The craft emits low-frequency pulses that move through the chamber walls and into surrounding rock. These pulses are stable enough for long-term monitoring, and equipment was installed to track fluctuations. Stabilization systems were added to prevent interference with nearby infrastructure. These systems draw significant power, which explains the heavy electrical routing visible on the surface and along the slopes.
The containment site uses a strict access model. Personnel enter through single-file tunnels and are cleared for only one sector at a time. No individual views the entire object. Work stations are built against limited sections of the hull. All movement inside the facility is shaped by the craft’s geometry. Every corridor turns around it. Every platform is built to accommodate its height. The installation exists because the object occupies the center of the mountain.
Similar information points to a second large craft housed inside a secure underground site in the United States. As with the mountain facility in Korea, the craft was not moved after recovery.

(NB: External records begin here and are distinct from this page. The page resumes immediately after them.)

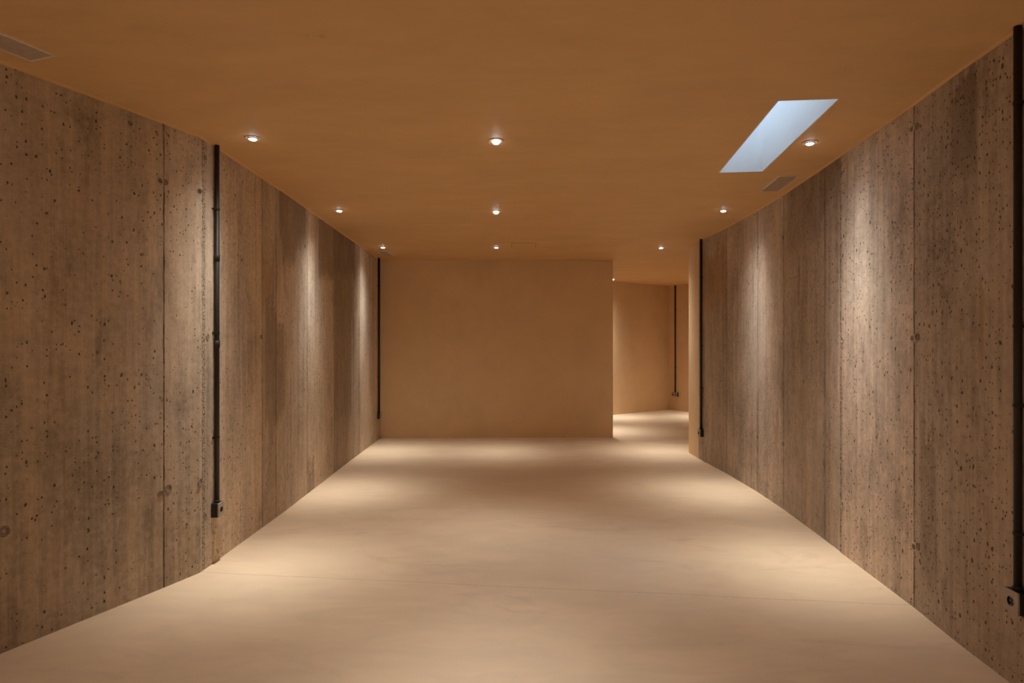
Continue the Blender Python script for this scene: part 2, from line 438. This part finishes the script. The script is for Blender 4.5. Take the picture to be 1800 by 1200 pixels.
for pts_, par in ((lhp, w_left), (rhp, w_right)):
    for (q, d, z) in pts_:
        nn = Vector((-d.y, d.x, 0))
        Mx = Matrix.Translation((q.x, q.y, z)) @ nn.to_track_quat('Z', 'Y').to_matrix().to_4x4()
        b_ = bmesh.new(); lathe(b_, [(0.0150, 0.004), (0.0155, -0.003), (0.0195, -0.004), (0.0245, 0.001)], 28, Mx, caps=False)
        new_obj('tie_sleeve', b_, M_SLEEVE, par, True)
def plug(P, L, px, py, par, r=0.020):
    s, q, d, z = on_wall(P, L, px, py); nn = Vector((-d.y, d.x, 0))
    Mx = Matrix.Translation((q.x, q.y, z)) @ nn.to_track_quat('Z', 'Y').to_matrix().to_4x4()
    b_ = bmesh.new(); lathe(b_, [(0, -0.0006), (r*0.55, -0.0010), (r*0.72, -0.0028), (r*0.9, -0.0028), (r, 0.0012)], 18, Mx, caps=False)
    for v_ in b_.verts:
        v_.co += Vector((random.uniform(-1, 1), random.uniform(-1, 1), random.uniform(-1, 1)))*r*0.06
    new_obj('grout_plug', b_, M_GROUT, par)
for x, y, r in ((291, 320, .018), (365, 592, .022), (282.5, 868, .022), (296, 858, .024), (352, 848, .026), (360, 907, .020), (7, 934, .026), (459, 592, .018), (360.5, 277, .018), (229, 217, .014), (536, 433, .02)):
    plug(LP, LL, x, y, w_left, r)
for x, y, r in ((1612, 222, .02), (1613, 592, .022), (1614, 960, .02), (1449, 815, .022), (1332, 768, .022), (1377, 417, .02), (1479, 306, .02), (1377, 780, .02), (1277, 560, .015)):
    plug(RP, RL, x, y, w_right, r)

# plaster end piece of the right wall with its rounded nose
q0 = RP[0]; q1 = V2(ceil_pt(1211.5, 432.3))
d01 = (q1-q0).normalized()
nose = []
R = 0.16
cen = q1 + Vector((d01.y, -d01.x))*R
a0 = math.atan2((q1-cen).y, (q1-cen).x)
for k in range(1, 13):
    a = a0 - math.radians(8*k); nose.append(cen + Vector((math.cos(a), math.sin(a)))*R)
dirn = (nose[-1]-nose[-2]).normalized()
EP = [q0, q1] + nose + [nose[-1] + dirn*4.2]
EP = list(reversed(EP))
w_end = wall_solid('wall_end', EP, 0.14, 1, M_PLASTER)

# back partition
b0 = V2(ceil_pt(660, 456.3)); b1 = V2(ceil_pt(1077.5, 457.6))
dirb = (b1-b0).normalized()
w_back = wall_solid('wall_back', [b0, b1], 0.20, 1, M_PLASTER)
w_back.data.validate()
# corridor beyond: two faces meeting in a corner
c0 = V2(ceil_pt(1078, 494.2)); c1 = V2(ceil_pt(1176, 502.6)); c2 = V2(ceil_pt(1210, 499.0))
dc = (c0-c1).normalized(); dd = (c2-c1).normalized()
w_far = wall_solid('wall_far', [c1 + dc*4.2, c1, c1 + dd*3.6], 0.2, 1, M_PLASTER)
far_end = c1 + dd*3.6; far_start = c1 + dc*4.2
w_cs = wall_solid('wall_corridor_left', [V2(b1) - dirb*2.6 + Vector((0, 0.2)), far_start], 0.2, 1, M_PLASTER)
e_end = EP[0]
w_cr = wall_solid('wall_corridor_right', [far_end, e_end], 0.2, 1, M_PLASTER)
w_front = wall_solid('wall_front', [Vector((1.85, -4.2)), Vector((-2.95, -4.2))], 0.2, 1, M_PLASTER)

# floor and ceiling slabs
bm = bmesh.new(); box(bm, (-3.6, -4.6, -0.15), (8.2, 15.6, 0)); floor = struct(new_obj('floor', bm, M_FLOOR))
bm = bmesh.new(); box(bm, (-3.6, -4.6, H), (8.2, 15.6, H+0.22)); ceiling = struct(new_obj('ceiling', bm, M_CEIL))
sk = [ceil_pt(*p) for p in ((1367, 177.3), (1476.5, 173.6), (1341, 301.6), (1262.5, 304.2))]
cb = bmesh.new()
lo = [cb.verts.new((p.x, p.y, H-0.1)) for p in sk]; hi = [cb.verts.new((p.x, p.y, H+0.5)) for p in sk]
cb.faces.new(lo); cb.faces.new(hi)
for i in range(4): cb.faces.new((lo[i], lo[(i+1) % 4], hi[(i+1) % 4], hi[i]))
co = new_obj('cutter', cb)
md = ceiling.modifiers.new('cut', 'BOOLEAN'); md.object = co; md.operation = 'DIFFERENCE'; md.solver = 'EXACT'
dg = bpy.context.evaluated_depsgraph_get(); me = bpy.data.meshes.new_from_object(ceiling.evaluated_get(dg))
ceiling.modifiers.clear(); ceiling.data = me; bpy.data.objects.remove(co, do_unlink=True)

# thin plaster cove where the ceiling meets the concrete
def cove(name, pts, side, r=0.010):
    off = offset_poly(pts, -side*r)
    bm = bmesh.new(); rows = []
    for p, o_ in zip(pts, off):
        rows.append([bm.verts.new((p.x, p.y, H)), bm.verts.new((p.x, p.y, H-r)), bm.verts.new(((p.x*.65+o_.x*.35), (p.y*.65+o_.y*.35), H-r*.35)), bm.verts.new((o_.x, o_.y, H))])
    for a, b in zip(rows[:-1], rows[1:]):
        for i in range(4): bm.faces.new((a[i], a[(i+1) % 4], b[(i+1) % 4], b[i]))
    bm.faces.new(rows[0]); bm.faces.new(rows[-1])
    return struct(new_obj(name, bm, M_CEIL))
cove('trim_1', LP[1:], 1); cove('trim_2', RP[:-1], 1)

# skylight
SH = 0.45
win = empty('window_1', (0, 0, 0)); win['kind'] = 'structure'
cen = sum(sk, Vector())/4
def inset(p, d): 
    v_ = (p-cen); return p - v_.normalized()*d
tk = 0.006
bm = bmesh.new()
outr = [Vector((p.x, p.y)) for p in sk]
ar = [(outr[i], outr[(i+1) % 4]) for i in range(4)]
inn = []
for i in range(4):
    p = outr[i]; a = outr[i-1]; b = outr[(i+1) % 4]
    e1 = (p-a).normalized(); e2 = (b-p).normalized(); n1 = Vector((-e1.y, e1.x)); n2 = Vector((-e2.y, e2.x))
    if n1.dot(V2(cen)-p) < 0: n1 = -n1
    if n2.dot(V2(cen)-p) < 0: n2 = -n2
    n = (n1+n2).normalized(); inn.append(p + n*tk/n.dot(n1))
zz0, zz1 = H+0.001, H+SH
def rounded(pts, r, seg=8):
    out = []
    for i in range(4):
        p = pts[i]; e1 = (pts[i-1]-p).normalized(); e2 = (pts[(i+1) % 4]-p).normalized()
        for k in range(seg+1):
            f = k/seg; a = p + e1*r; b = p + e2*r
            out.append(a*(1-f)**2 + p*2*f*(1-f) + b*f**2)
    return out
rows = [(outr, 0.001, zz0), (inn, 0.003, zz0), (inn, 0.055, zz0+0.08), (inn, 0.085, zz0+0.2), (inn, 0.085, zz1), (outr, 0.001, zz1)]
vr = [[bm.verts.new((p.x, p.y, z)) for p in rounded(src, r)] for src, r, z in rows]
for A, B in zip(vr, vr[1:] + vr[:1]):
    for i in range(len(A)):
        j = (i+1) % len(A); bm.faces.new((A[i], A[j], B[j], B[i]))
shaft = new_obj('shaft_lining', bm, M_SHAFT, win, True)
shaft.data.set_sharp_from_angle(angle=math.radians(40))
bm = bmesh.new()
g0 = [bm.verts.new((p.x, p.y, zz1)) for p in outr]; g1 = [bm.verts.new((p.x, p.y, zz1+0.012)) for p in outr]
bm.faces.new(g0); bm.faces.new(g1)
for i in range(4): bm.faces.new((g0[i], g0[(i+1) % 4], g1[(i+1) % 4], g1[i]))
new_obj('glass_pane', bm, M_GLASS, win)

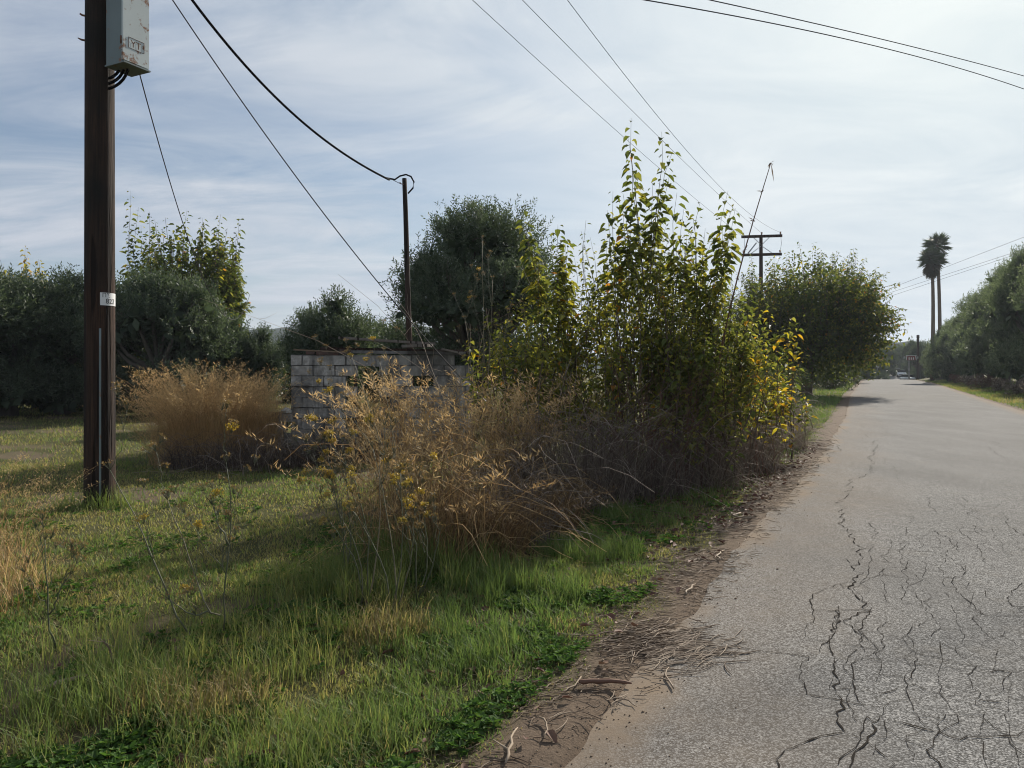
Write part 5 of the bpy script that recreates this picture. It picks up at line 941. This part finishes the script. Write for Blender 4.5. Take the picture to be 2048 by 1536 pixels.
# fallen leaves under the thicket and along the verge
ll = MB(); n = 2600; v = rng.uniform(2, 17, n); d = np.abs(rng.normal(.9, .75, n)) + .1; u = ledge(v) - d; x, y = to_xy(u, v); ok = rng.random(n) < .25 + .75 * sstep(5.5, 9, v); x, y = x[ok], y[ok]; n = len(x); az = rng.uniform(0, 6.28, n); A = np.column_stack([np.cos(az), np.sin(az), rng.normal(.1, .25, n)]); sz = rng.uniform(.03, .085, n)
ll.leaves(np.column_stack([x, y, ground_z(x, y) + .015 + rng.random(n) * .02]), A, np.column_stack([-np.sin(az), np.cos(az), rng.normal(0, .35, n)]), sz, sz * .6, rng.random(n), 'broad')
tag(ll.build('leaf_litter', M['bramble']), 'brown fallen leaves under the thicket and on the verge', 'leaf litter', kind='stuff')
# small stones and clods on the dirt edge
gv = MB(); n = 5200; v = rng.uniform(1.5, 16, n); d = rng.normal(.22, .25, n); u = ledge(v) - d; x, y = to_xy(u, v); z = np.maximum(ground_z(x, y), np.where(d < .05, .008, -9)); r = rng.uniform(.002, .007, n) * np.where(rng.random(n) > .97, 2.2, 1)
o6 = np.array([(1, 0, 0), (-.3, .9, 0), (-.6, -.7, .1), (.1, 0, .75), (.2, -.1, -.5)]); V = np.column_stack([x, y, z])[:, None] + o6[None] * r[:, None, None] * rng.uniform(.7, 1.3, (n, 5, 3)); i = np.arange(n)[:, None] * 5
gv.add(V, np.concatenate([i + np.array([[0, 1, 3]]), i + np.array([[1, 2, 3]]), i + np.array([[2, 0, 3]]), i + np.array([[1, 0, 4]]), i + np.array([[2, 1, 4]]), i + np.array([[0, 2, 4]])]), np.repeat(rng.random(n), 5))
tag(gv.build('gravel', M['haystick']), 'loose grit and clods along the dirt edge of the asphalt', 'gravel', kind='stuff')
# ------------------------------------------------------------------ air
hz = MB(); hz.box((0, 700, 20), 4200, 4600, 64); m, t = new_mat('haze_air'); pv = t.nodes.new('ShaderNodeVolumePrincipled'); pv.inputs['Density'].default_value = .00028; pv.inputs['Color'].default_value = (.80, .88, 1, 1); pv.inputs['Anisotropy'].default_value = .2
t.links.new(pv.outputs[0], t.nodes.new('ShaderNodeOutputMaterial').inputs['Volume']); tag(hz.build('haze', m, None, True), 'thin pale haze in the air', 'haze', kind='stuff')
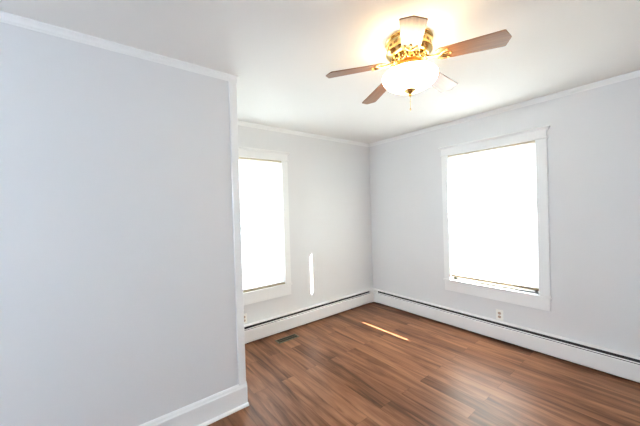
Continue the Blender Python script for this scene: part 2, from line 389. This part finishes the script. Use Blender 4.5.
# ------------------------------------------------------------------ wall outlets
def outlet(axis, u, z, label):
    t = thing('wall_outlet', label, 'outlet', (u, -0.0005, z) if axis == 'x' else (-0.0005, u, z), 'duplex wall outlets')
    Mx = (lambda u0, u1, d0, d1, q0, q1: (u0, u1, -d1, -d0, q0, q1)) if axis == 'x' else (lambda u0, u1, d0, d1, q0, q1: (-d1, -d0, u0, u1, q0, q1))
    obj('cover_plate', boxes(Mx(-0.035, 0.035, 0, 0.006, -0.057, 0.057)), PLATE, t, bevel=0.003)
    for s in (-1, 1):
        bm = bmesh.new(); n = 20
        pts = [(0.0165*max(-0.82, min(0.82, math.cos(2*PI*k/n)))/0.9, 0.0145*math.sin(2*PI*k/n)) for k in range(n)]
        P = lambda p, d: ((p[0], -d, s*0.0195+p[1]) if axis == 'x' else (-d, p[0], s*0.0195+p[1]))
        f0 = [bm.verts.new(P(p, 0.005)) for p in pts]; f1 = [bm.verts.new(P(p, 0.009)) for p in pts]
        for k in range(n): bm.faces.new((f0[k], f0[(k+1) % n], f1[(k+1) % n], f1[k]))
        bm.faces.new(f1); bm.faces.new(f0)
        sk = obj('socket', bm, SOCK, t)
        obj('slots', boxes(Mx(-0.0075, -0.0055, 0.0088, 0.0094, s*0.0195-0.001, s*0.0195+0.008), Mx(0.0055, 0.0075, 0.0088, 0.0094, s*0.0195-0.001, s*0.0195+0.006), Mx(-0.002, 0.002, 0.0088, 0.0094, s*0.0195-0.010, s*0.0195-0.006)), DARK, sk)
    bm = ball(bmesh.new(), (0, -0.0062, 0) if axis == 'x' else (-0.0062, 0, 0), 0.003)
    obj('screw', bm, STEEL, t)
outlet('y', -1.818, 0.268, 'ivory duplex outlet on the wall below the fully visible window')
outlet('x', -2.168, 0.272, 'ivory duplex outlet half hidden behind the white partition corner board')

# ------------------------------------------------------------------ floor register
t = thing('floor_register', 'small dark olive metal floor register set in the planks by the heater', 'floor vent', (-1.752, -0.238, 0))
hw, hd, fr_ = 0.135, 0.050, 0.012
obj('frame', boxes((-hw, hw, -hd, -hd+fr_, 0.0003, 0.005), (-hw, hw, hd-fr_, hd, 0.0003, 0.005), (-hw, -hw+fr_, -hd+fr_, hd-fr_, 0.0003, 0.005), (hw-fr_, hw, -hd+fr_, hd-fr_, 0.0003, 0.005)), VENT, t, bevel=0.001)
obj('well', boxes((-hw+fr_, hw-fr_, -hd+fr_, hd-fr_, 0.0002, 0.0012)), DARK, t)
for i in range(17):
    x = -hw+fr_ + (2*hw-2*fr_)*(i+0.5)/17
    bm = boxes((-0.0018, 0.0018, -hd+fr_, hd-fr_, -0.0018, 0.0018)); bmesh.ops.rotate(bm, verts=bm.verts, matrix=Matrix.Rotation(R(35), 3, 'Y'))
    obj('louver', bm, LOUV, t, loc=(x, 0, 0.0033))
obj('centre_bar', boxes((-hw+fr_, hw-fr_, -0.003, 0.003, 0.0012, 0.0048)), VENT, t)
obj('lever', boxes((hw-0.035, hw-0.030, -0.008, 0.008, 0.004, 0.009)), VENT, t)

# ------------------------------------------------------------------ ceiling fan with light
fan = thing('ceiling_fan', 'brass hugger ceiling fan with five wooden blades and a lit white glass bowl', 'ceiling fan', (FAN[0], FAN[1], H))
ZB = -0.129                                             # blade plane at the axis, below the ceiling
obj('canopy', lathe([(0.0, 0), (0.138, 0), (0.142, -0.005), (0.142, -0.012), (0.136, -0.018), (0.0, -0.018)]), BRASS, fan, smooth=True)
obj('motor_housing', lathe([(0.132, -0.018), (0.136, -0.026), (0.131, -0.034), (0.131, -0.064), (0.138, -0.070), (0.138, -0.078), (0.130, -0.086), (0.118, -0.098), (0.104, -0.106), (0.0, -0.106)], 64), BRASS, fan, smooth=True)
bm = bmesh.new()
for k in range(20):                                     # vent slots round the motor
    q = bmesh.new(); box(q, 0.1303, 0.1322, -0.012, 0.012, -0.057, -0.041)
    bmesh.ops.rotate(q, verts=q.verts, matrix=Matrix.Rotation(2*PI*k/20, 3, 'Z'))
    me = bpy.data.meshes.new('tmp'); q.to_mesh(me); q.free(); bm.from_mesh(me); bpy.data.meshes.remove(me)
obj('vent_slots', bm, BRASSD, fan)
obj('flywheel', lathe([(0.0, -0.106), (0.092, -0.106), (0.096, -0.112), (0.096, -0.146), (0.086, -0.152), (0.0, -0.152)]), BRASSD, fan, smooth=True)
bm = bmesh.new()
for k in range(16):                                     # pierced scroll ornament round the hub
    a_ = 2*PI*k/16
    tube(bm, [((0.101-0.004*math.sin(PI*j/8))*math.cos(a_+j*0.44/8), (0.101-0.004*math.sin(PI*j/8))*math.sin(a_+j*0.44/8), -0.118-0.030*math.sin(PI*j/8)) for j in range(9)], 0.0045, 7)
    ball(bm, (0.103*math.cos(a_), 0.103*math.sin(a_), -0.113), 0.007)
    ball(bm, (0.099*math.cos(a_+.22), 0.099*math.sin(a_+.22), -0.128), 0.005)
obj('filigree', bm, BRASS, fan, smooth=True)
obj('switch_cup', lathe([(0.0, -0.152), (0.074, -0.152), (0.078, -0.158), (0.076, -0.178), (0.068, -0.186), (0.0, -0.186)]), BRASS, fan, smooth=True)
obj('fitter_ring', lathe([(0.0, -0.186), (0.100, -0.186), (0.104, -0.190), (0.104, -0.195), (0.0, -0.195)]), BRASS, fan, smooth=True)
prof = [(0.152, -0.207), (0.159, -0.208), (0.163, -0.213), (0.166, -0.221)]
for i in range(1, 15):
    a_ = i/14*PI/2; prof.append((0.166*math.cos(a_)**0.85 if i < 14 else 0.0, -0.221-0.084*math.sin(a_)))
bowl = obj('light_bowl', lathe(prof, 64, caps=False), LAMP, fan, smooth=True)
obj('finial', lathe([(0.0, -0.300), (0.030, -0.301), (0.034, -0.305), (0.032, -0.311), (0.020, -0.319), (0.010, -0.327), (0.008, -0.333), (0.010, -0.337), (0.006, -0.343), (0.0, -0.344)], 24), BRASS, fan, smooth=True)
for k in range(3):                                      # bulbs in their sockets, inside the bowl
    a_ = R(25)+2*PI*k/3; c, s = math.cos(a_), math.sin(a_)
    sk = obj('lamp_socket', tube(bmesh.new(), [(0.03*c, 0.03*s, -0.196), (0.055*c, 0.055*s, -0.215)], 0.014, 12), BRASS, fan, smooth=True)
    obj('bulb', ball(bmesh.new(), (0.085*c, 0.085*s, -0.230), 0.024, 14, 10), LAMP, sk, smooth=True)
    ld = bpy.data.lights.new('bulb_light', 'POINT'); ld.energy = 0.8; ld.color = (1.0, 0.66, 0.34); ld.shadow_soft_size = 0.028
    lo = bpy.data.objects.new('bulb_light', ld); C.objects.link(lo); lo.location = (FAN[0]+0.112*c, FAN[1]+0.112*s, H-0.205)

def blade_bm():                                         # along +x from its root; pointed tip
    r0, r1, w0, w1, th = 0.160, 0.527, 0.049, 0.063, 0.006
    pts = [(r0, -w0*0.72), (r0+0.02, -w0), (r1-0.030, -w1), (r1-0.024, -w1*0.93), (r1, 0), (r1-0.024, w1*0.93), (r1-0.030, w1), (r0+0.02, w0), (r0, w0*0.72)]
    bm = bmesh.new(); a_ = [bm.verts.new((x, y, 0)) for x, y in pts]; b_ = [bm.verts.new((x, y, th)) for x, y in pts]
    for k in range(len(pts)): bm.faces.new((a_[k], a_[(k+1) % len(pts)], b_[(k+1) % len(pts)], b_[k]))
    bm.faces.new(a_); bm.faces.new(b_); return bm
def iron_bm():
    bm = bmesh.new()
    tube(bm, [(0.088, 0, 0.004), (0.115, 0, 0.002), (0.150, 0, -0.003), (0.185, 0, -0.003)], [0.012, 0.010, 0.009, 0.007], 10)
    for s in (-1, 0, 1):                                # three-pronged plate under the blade root
        tube(bm, [(0.178, 0, -0.003), (0.195, s*0.020, -0.003), (0.222+0.016*(s == 0), s*0.032, -0.003)], [0.006, 0.006, 0.004], 8)
        ball(bm, (0.222+0.016*(s == 0), s*0.032, -0.003), 0.007)
    return bm
b0 = i0 = None
for k in range(5):
    if b0 is None:
        b = b0 = obj('blade', blade_bm(), BLADE, fan, bevel=0.0015); i = i0 = obj('blade_iron', iron_bm(), BRASS, b, smooth=True)
    else:
        b = b0.copy(); C.objects.link(b); b.parent = fan; i = i0.copy(); C.objects.link(i); i.parent = b
    an = -145+1.47+72*k                                 # the fan hangs a touch out of level
    b.location = (0, 0, ZB); b.rotation_euler = (R(-10.7), 0.117-0.029*math.cos(R(an))+0.037*math.sin(R(an)), R(an)); b.rotation_mode = 'XYZ'
# pull chain of small beads with a fob
bm = bmesh.new()
for k in range(22): ball(bm, (0, 0, -0.345-0.0034*k), 0.0018, 8, 6)
ch = obj('pull_chain', bm, BRASS, fan, smooth=True)
obj('chain_fob', lathe([(0.0, -0.414), (0.003, -0.416), (0.005, -0.424), (0.003, -0.431), (0.0, -0.432)], 12), BRASS, ch, smooth=True)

The chamber constructed around it follows its exact outline. Above ground, the installation appears unremarkable, with administrative buildings and fenced perimeters. Below ground, reinforced sublevels form a shell around a structure far larger than the surface footprint. Cooling systems and power arrays support an internal environment built around a single fixed object.
Historical construction records show expansions that align with the demands of a non-movable craft. Additional barriers, tunnel segments, and engineered cavities appeared during multiple phases of development. These additions were not tied to new surface buildings. They were tied to the needs of the chamber and the equipment required to stabilize the object.
The reported five hundred foot black triangle linked to Offutt Air Force Base fits the same pattern. Observers described a structure wider than any hangar and too large for any known aerospace platform. A craft of that size cannot be transported by road, rail, or air without immediate detection. The object remained on the ground, and the land around it was modified to conceal it. Underground expansions from that period line up with the footprint of a large fixed object rather than empty storage.
The hull of the triangle shares characteristics with the mountain craft. The surface does not respond to mechanical tests. Heat application leaves no marks. The material does not fragment or bend. Engineers concluded early that the craft could not be cut or segmented. Without segmentation, extraction would require lifting the entire structure in a single operation. No equipment capable of lifting a five hundred foot craft exists anywhere in the military inventory. This forced the same outcome: construction around the object instead of removal.
Across all locations connected with these events, the same operational pattern appears. A large craft is recovered. Movement is impossible. The surrounding terrain becomes the basis for a containment site. Reinforced chambers, access tunnels, ventilation systems, and power grids are built around the structure. The craft remains untouched at the center of each installation.
These installations operate as long-term controlled environments. They are not temporary shelters or research labs. They are permanent structures designed around fixed objects that cannot be moved, dismantled, or concealed by conventional means. Every expansion of these facilities reflects the continued presence of the craft. The mountain chamber remains active. The American site remains active. The black triangle remains at its original location.
This information connects each site under the same operational reality. The craft exist. They remain fixed. The structures built around them confirm it.